131 Dartmouth Street, Boston
Open for lunch and dinner. Reservations recommended.

Composed of mango and cucumber wrapped in raw shrimp, the roll is topped with a juicy mango sauce and a dollop of black caviar. Overall, the flavor was new and refreshing. Not so the similar textures: the smooth, slippery mango and soft, sweetish shrimp were a little too much of a good thing all in one bite. But points were scored for their interplay with the salty caviar, and the handsome presentation. The $13.95 dish is at once creatively flavored and showy—like much of the “modern” Japanese food at this Back Bay hot spot.

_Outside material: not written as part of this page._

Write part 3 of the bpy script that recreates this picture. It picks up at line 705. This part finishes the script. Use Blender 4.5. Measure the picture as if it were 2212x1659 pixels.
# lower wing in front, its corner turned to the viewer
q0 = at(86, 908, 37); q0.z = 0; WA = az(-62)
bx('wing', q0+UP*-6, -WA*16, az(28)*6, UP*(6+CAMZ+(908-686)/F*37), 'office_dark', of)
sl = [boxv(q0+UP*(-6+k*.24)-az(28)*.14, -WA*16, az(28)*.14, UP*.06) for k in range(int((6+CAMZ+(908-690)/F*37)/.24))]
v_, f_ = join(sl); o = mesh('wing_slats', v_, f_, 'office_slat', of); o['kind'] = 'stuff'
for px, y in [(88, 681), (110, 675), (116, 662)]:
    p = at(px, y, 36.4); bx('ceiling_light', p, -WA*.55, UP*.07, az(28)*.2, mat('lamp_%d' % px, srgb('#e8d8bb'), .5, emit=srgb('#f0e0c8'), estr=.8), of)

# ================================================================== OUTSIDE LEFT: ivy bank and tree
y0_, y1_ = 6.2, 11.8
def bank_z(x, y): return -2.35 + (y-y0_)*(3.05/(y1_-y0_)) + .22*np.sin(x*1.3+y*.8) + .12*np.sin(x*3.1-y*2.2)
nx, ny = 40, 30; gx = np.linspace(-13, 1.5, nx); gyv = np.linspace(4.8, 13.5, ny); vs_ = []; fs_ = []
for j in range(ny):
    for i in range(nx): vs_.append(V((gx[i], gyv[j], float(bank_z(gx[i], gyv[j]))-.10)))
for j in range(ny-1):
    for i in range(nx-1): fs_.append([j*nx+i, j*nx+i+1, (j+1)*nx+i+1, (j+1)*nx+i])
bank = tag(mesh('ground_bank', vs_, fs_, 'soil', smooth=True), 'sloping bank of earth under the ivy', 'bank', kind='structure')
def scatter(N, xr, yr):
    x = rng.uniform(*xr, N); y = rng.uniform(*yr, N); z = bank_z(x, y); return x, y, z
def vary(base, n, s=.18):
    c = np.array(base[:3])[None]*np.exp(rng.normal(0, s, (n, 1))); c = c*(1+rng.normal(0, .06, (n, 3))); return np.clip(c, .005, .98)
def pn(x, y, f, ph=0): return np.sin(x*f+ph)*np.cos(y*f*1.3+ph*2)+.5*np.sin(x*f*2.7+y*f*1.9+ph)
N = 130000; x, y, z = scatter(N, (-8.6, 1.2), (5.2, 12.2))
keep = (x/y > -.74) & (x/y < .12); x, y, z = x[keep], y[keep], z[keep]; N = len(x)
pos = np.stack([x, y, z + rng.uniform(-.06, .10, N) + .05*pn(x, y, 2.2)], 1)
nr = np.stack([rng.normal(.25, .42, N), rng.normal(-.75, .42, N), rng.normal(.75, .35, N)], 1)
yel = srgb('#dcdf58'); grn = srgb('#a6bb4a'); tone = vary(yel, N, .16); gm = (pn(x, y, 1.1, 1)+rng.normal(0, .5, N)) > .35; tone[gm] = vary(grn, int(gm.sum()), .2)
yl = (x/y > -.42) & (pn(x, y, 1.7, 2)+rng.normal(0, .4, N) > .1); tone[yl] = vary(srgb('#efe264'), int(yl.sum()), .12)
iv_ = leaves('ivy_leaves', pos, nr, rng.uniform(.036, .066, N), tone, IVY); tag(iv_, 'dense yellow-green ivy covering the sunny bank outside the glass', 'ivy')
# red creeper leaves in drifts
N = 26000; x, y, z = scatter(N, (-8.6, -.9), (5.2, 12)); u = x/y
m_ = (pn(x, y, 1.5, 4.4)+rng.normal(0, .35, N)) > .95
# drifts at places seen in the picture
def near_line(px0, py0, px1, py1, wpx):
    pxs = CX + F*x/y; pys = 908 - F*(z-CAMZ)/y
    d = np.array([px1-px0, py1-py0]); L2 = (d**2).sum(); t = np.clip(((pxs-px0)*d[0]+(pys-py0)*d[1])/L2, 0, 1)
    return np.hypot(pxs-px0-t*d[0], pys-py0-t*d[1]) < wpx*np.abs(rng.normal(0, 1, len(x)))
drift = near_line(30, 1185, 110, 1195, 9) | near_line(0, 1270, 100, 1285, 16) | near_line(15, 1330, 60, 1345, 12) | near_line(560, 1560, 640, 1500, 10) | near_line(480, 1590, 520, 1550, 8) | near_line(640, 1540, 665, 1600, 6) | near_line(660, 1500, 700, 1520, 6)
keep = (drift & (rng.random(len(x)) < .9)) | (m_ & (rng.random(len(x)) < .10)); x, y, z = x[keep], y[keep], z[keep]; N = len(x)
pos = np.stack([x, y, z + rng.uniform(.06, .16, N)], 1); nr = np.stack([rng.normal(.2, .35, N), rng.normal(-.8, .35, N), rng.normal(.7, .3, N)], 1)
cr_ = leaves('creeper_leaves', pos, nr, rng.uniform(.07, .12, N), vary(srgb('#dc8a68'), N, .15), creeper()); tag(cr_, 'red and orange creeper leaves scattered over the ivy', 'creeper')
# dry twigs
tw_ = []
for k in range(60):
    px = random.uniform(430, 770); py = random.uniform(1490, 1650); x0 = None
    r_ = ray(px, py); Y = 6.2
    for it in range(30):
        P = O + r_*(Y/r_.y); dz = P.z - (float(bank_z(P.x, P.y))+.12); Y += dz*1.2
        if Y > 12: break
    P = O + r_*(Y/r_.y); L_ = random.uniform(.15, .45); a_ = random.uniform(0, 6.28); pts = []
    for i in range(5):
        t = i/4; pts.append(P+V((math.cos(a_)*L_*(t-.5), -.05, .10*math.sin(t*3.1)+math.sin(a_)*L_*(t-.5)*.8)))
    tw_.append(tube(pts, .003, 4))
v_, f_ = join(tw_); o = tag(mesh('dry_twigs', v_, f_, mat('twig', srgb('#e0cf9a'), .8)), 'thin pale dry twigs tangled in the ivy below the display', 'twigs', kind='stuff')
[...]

Showy could also describe Douzo’s Blade Runner atmosphere: sort of an intergalactic lounge/restaurant-cum-nightclub. Big-box light fixtures hover over the very large room like spaceships; floor-to-ceiling drapes block out reality at the streetside windows. The dining room is divided; the lower level has dimmer lighting and fellow eaters a bit too close (unless you enjoy comparing dishes, as we did, with knowledgeable neighbors). The smaller sushi bar along one wall seems more inviting; better still are cozy booths and tables near the traditional bar area. Nowhere, unfortunately, can one escape the pulsating techno/hypno-pop that confusingly conjures a nightclub scene. Judging from the convivial crowd of mostly well-heeled but nondescript professionals, this may well be what’s popular now at the dinner hour. We like conversation.

But back to the food. Some have said Douzo’s sushi is among the best in Boston. We’d agree. The fish was fresh and of the highest quality. The prized yellowtail collar, hamachi kama ($10.75), easy to overcook, was tenderly grilled. Beef negima ($9) presented thinly sliced meat rolled around juicy asparagus and scallions. A cold seafood salad ($8) with rich, shredded scallops, crab meat, and crunchy cucumber had a delectable spicy drizzle on top. If eel appeals, the Dragon Roll ($13.95) offers it with fried sweet potato, avocado, and unagi sauce. The tempura was as delicate as a butterfly’s wing, especially the eggplant ($2)—not easy to accomplish, given that veggie’s spongy texture.

Tempura’d, too, were the sliced dessert bananas ($8), served in the shape of a flower and topped with walnuts next to a bamboo leaf curved over vanilla ice cream. Like a creamy custard, they were the best dish of the night, but the unusual lychee sorbet ($4) proved exquisite as well.